UI Student Entrepreneurs Featured
Besides four hours of baton practice a day, Reed runs Diana's Golden Twirlers, a for-profit school she started freshman year. One of her squads recently won the state twirling championship. A dual major in dance and business, Reed credits the four classes on entrepreneurship that she has taken at Iowa.
"I learned how to think about twirling as a market, not just a sport," she says. "My career as a competitive twirler may be coming to an end, but I can see there's almost unlimited potential in the twirling market."
Diana Reed has caught an entrepreneurial fever that is sweeping the nation's campuses, as students jam into classes to learn how to launch, finance, and run their own companies.
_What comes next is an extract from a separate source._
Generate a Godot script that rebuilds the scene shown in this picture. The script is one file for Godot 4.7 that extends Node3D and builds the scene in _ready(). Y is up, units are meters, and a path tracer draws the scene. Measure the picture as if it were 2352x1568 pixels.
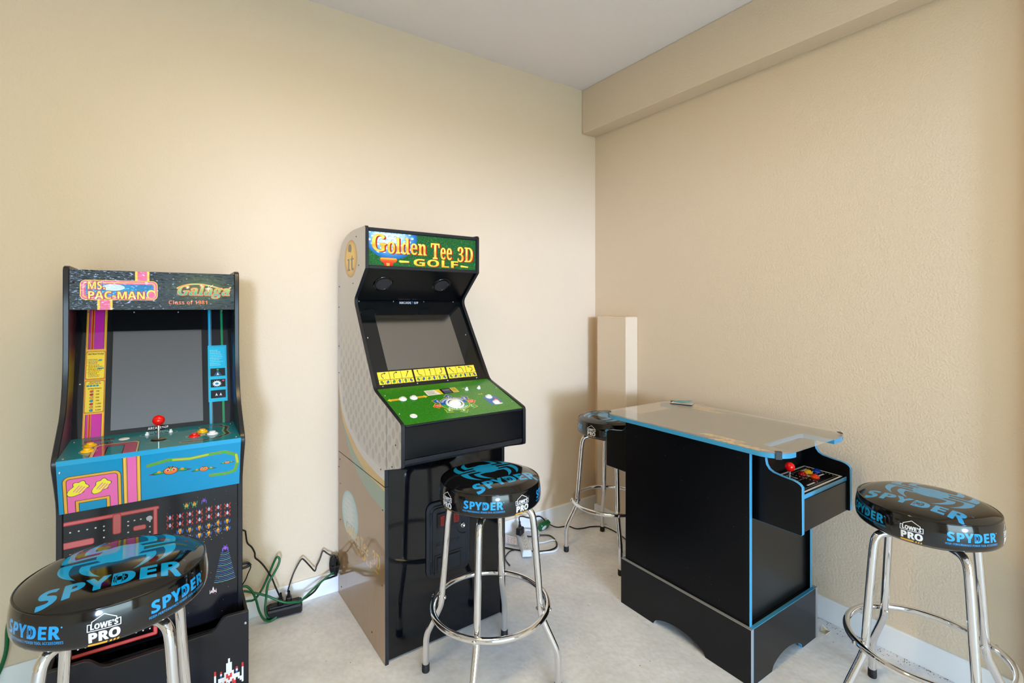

Also featured is Megan Wettach, a 22-year-old junior and fashion major at the University of Iowa. In high school she opened a store to sell prom dresses in her hometown of Mount Pleasant, Iowa. Last semester, after taking a class in entrepreneurship, she began designing her own gowns, secured a $150,000 line of credit with a bank in Des Moines, signed a contract with an apparel maker in China, and negotiated a deal to sell her dresses in Nordstrom."My professors opened my eyes to the idea that I can be bigger than a little dress store in Iowa," Wettach says. "I can be a global force in fashion."